La réalité est si proche de ce modèle qu’il peut en voir chaque étape : les premières voitures arrivant sur le marché dans les cinq à dix ans. D’abord un petit nombre – telles des animaux un peu bizarres sur un nouveau continent – faisant confiance à leur capteurs pour reconnaître le terrain, et cartographiant le territoire, rue par rue. Puis elles s’étaleront, se multiplieront, partageant les cartes et les conditions de trafic, les alertes d’accident et d’embouteillages, roulant en convoi pour profiter de l’aspiration et économiser de l’essence, déposant des passagers pour en reprendre d’autres, comme Brin l’avait imaginé. Pour une fois, cela n’est pas qu’un fantasme. « Si vous regardez mon passé, généralement je fais les choses pendant deux ans, puis je passe à autre chose » ajoute Levandowski. « Je suis un pionnier, le type du premier kilomètre, celui qui se rue hors de la barge en Normandie, et qui laisse les autres conforter la position.
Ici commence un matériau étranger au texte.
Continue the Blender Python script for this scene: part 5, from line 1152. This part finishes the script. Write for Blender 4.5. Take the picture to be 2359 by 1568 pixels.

Mais là, j’ai envie d’aller plus loin. Ce que nous avons fait est génial, c’est scientifiquement intéressant, mais ça n’a pas encore changé la vie des gens. »
Quand il arrive à la maison, sa famille est en train de l’attendre. « Je suis un taureau ! » crie son fils de trois ans pour nous accueillir. Nous agîmes en conséquence, très impressionnés. Ancienne journaliste free-lance pour le Times et CNET, Olsen était en train d’écrire un thriller technologique prenant place dans la Silicon Valley. Elle travaille de chez elle désormais, et a été très prudente sur la conduite depuis l’accident. Cependant, deux semaines plus tôt, Levandowski les a emmenés, elle et Alex, pour leur premier trajet dans la voiture Google. Elle a admis être un peu nerveuse, pendant qu’Alex se demandait quel était l’intérêt de la chose. « Il pense que tout est robotisé, de toute façon. »
Pendant qu’Olsen met la table, Levandowski me fit un petit tour du propriétaire de leur maison Art Nouveau de 1909, qui a été le centre d’une communauté hippie dirigée par Tom Hayden. « Vous pouvez toujours voir les marques de feu sur le sol du salon » me dit-il. Pour un républicain convaincu et un millionnaire, c’est un choix rapide et plutôt modeste. Levandowski pourrait probablement se permettre cette cabine de luxe dans un 747, et en faire bon usage. Rien que l’année dernière, il a parcouru plus d’une centaine de milliers de kilomètres en avion pour présenter son projet. Il y avait juste un souci, rajoute-t-il. C’était complètement irrationnel, il le savait.
Cela va à l’encontre du bon sens et de toutes les statistiques, mais il ne pouvait s’en défaire : il est juste terrifié de voler.